No More Heroes should have launched on the Wii and/or DS using this grid. Marvelous does not have the budget for HD-projects and Suda51 puts too much freaky stuff into it. Even if the money was there to make NMH into a HD-game it will have bombed on the the HD-consoles because of the punk character (Killer 7, Viewtifull Joe, Toe Jam and Early, Panzer Dragoon Orta, Beyond Good & Evil have all proven that the Sony and MS audiences do not buy quirky punk games). On the Wii it had a chance to be actually made and be profitable.
What I don't like is the lack of flak to the other side. But offcourse that requires thinking in scenario's nobody likes to think in. I'll give a nice example. Now the EU is getting quite a bit of flak because Turkey (a mostly islamic country, and a rather big one too) is going trough the procedure of becoming an EU-member (aka Turkey incoporating every bit of EU-law there is with no questions allowed to be asked...they call this the negociations phase...bit euphimistic though). Now the public opinion in a lot EU-countries is against this (including my own and Germany's), but the country with a actual beef against Turkey is Greek-Cyprus. Now, EU-law consist of 36 chapters ad these chapters are integrated into a future EU-member one at a time during these negociations. Every EU-member has a veto to stop the membership procedure before opening and closing each of these chapters...so every country has 77 possiblities to veto this procedure. Not one EU-country has used this veto so far and Turkey has advanced quite a few chapters already.

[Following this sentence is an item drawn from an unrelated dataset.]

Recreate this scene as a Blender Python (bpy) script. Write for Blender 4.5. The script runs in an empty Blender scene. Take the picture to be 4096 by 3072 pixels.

Why?
1) the EU has no administrative and legislative reason to refuse Turkey, Turkey abides to all the norms and requirements (hell, the EU even invented a couple just for Turkey, Turkey adapted itself).
2) refusing Turkey opens up a very nasty scenario, one where the radical moslim-groups inside turkey take power, so instead of a reasonable stable islamic democracy on its border, the EU suddenly has a radical islamic country on its border with a full-fledged army and acces to several high-tech weapon patents (60% of the EU's weapon pantents are being produced in Turkey, including the british conventional bomb with the same power as the Hiroshima-nuke).
So yeah, giving Nintendo flak is nice, but also...it could have gone the way of the crapper if Nintendo didn't do what it did.